Despite their best efforts and securing the support of the Department of Culture and Heritage, An Taisce, the National Trust for Ireland, the Irish Georgian Society and the Heritage Council, among others, the devastating news that permission had been granted to private developers to begin gutting the building came, crushingly, on the Friday before Irish Book Week 2020.

This wasn’t even the first opportunity that the government or public bodies had to intervene. Neither the government nor Dublin City Council made a bid for the property when it changed hands in 2017. Murphy reinforces that, “Dublin is a UNESCO city of Literature. I don’t understand how the buildings and spaces that helped bring that honour upon the city aren’t being protected.”

In McCourt’s eyes, we are “about to desecrate probably the most important address in Irish literature, and one of the most important addresses in world literature, because ‘The Dead’ is a story that everybody reads by Joyce – it’s not Finnegan’s Wake or Ulysses, which require a certain kind of reader”.

“It’s kind of a universal story”, he added. Cáit Murphy exemplifies this: “The Dead”, she told me, was her first introduction to Joyce and, as a student of English and film, Huston’s 1987 portrayal of the story stands strong among her favourites.

Both as a young man who had “been driven by it a million times without ever really noticing it”, and an engaged participant in walking tours who was aware of “the very special spirit and atmosphere” of the literary space, McCourt understands the human tendency “to take these things for granted as long as they’re there”.

“We have so much going on that it’s actually hard to make this part of the news – and that’s the perfect time for a property developer to just ‘oops!’ knock the building down.”

If succumbed to, however, McCourt fears that we could find ourselves bereft of Joycean locations “of primary importance”, referencing the demolition of 7 Eccles Street – the home of Molly and Leopold Bloom, in the 1960s.
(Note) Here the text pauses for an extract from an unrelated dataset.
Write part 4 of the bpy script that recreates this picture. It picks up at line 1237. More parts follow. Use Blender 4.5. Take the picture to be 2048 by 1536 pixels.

He also believes that the conversion of 15 Usher’s Island into a cultural space, would be “great for that part of the city” and serve as a “lovely halfway house” for tourists visiting the Guinness Storehouse.

Conversely, he questions the capability of the fragile Georgian structure to handle a daily influx of 56 people. “Does the city need another hostel or another hotel? It certainly needs proper housing to be built”, he continues. “But the tourist numbers we saw in the last decade, we’re not going to see them for a long time. So, I even wonder are the developers that keen themselves on following through with this plan?”

Murphy, who grew up in Drogheda, resents the fact that the planned hostel is targeted at tourists and students: “I think it’s a bit condescending to say students wouldn’t be interested in literature when […] places like MOLI [Museum of Literature Ireland] demonstrate the success of places that are dedicated to literature”.

Murphy is also reckoning with the obstructions a national lockdown poses to student activism. “Being away from the action is difficult”, she admits. McCourt, who’s fighting the cause from abroad could relate to this, adding: “Our timing couldn’t be worse […] We have so much going on that it’s actually hard to make this part of the news – and that’s the perfect time for a property developer to just ‘oops!’ knock the building down in a storm the way they did with the O’Rahilly house.”

Despite this, McCourt holds out great hope for Murphy’s petition. “We’ve got 2,000 signatures in 2–3 days”, he observes. The root of his jubilation however, stems from the baton being “passed into another generation”. “You kind of take it for granted that an auld fella like me is gonna want to save the Joyce house – it would be weird if I didn’t”, he laughs, saying it’s “very encouraging” to see the love of Joyce live on. In Cáit Murphy, it certainly has: “I care about the house so much, it doesn’t matter if I’ve to sacrifice some element of anonymity to bring such an important thing to the fore.”

The petition remains live at change.org. The window for lodging new objections to the Dublin City Council will close on November 5th.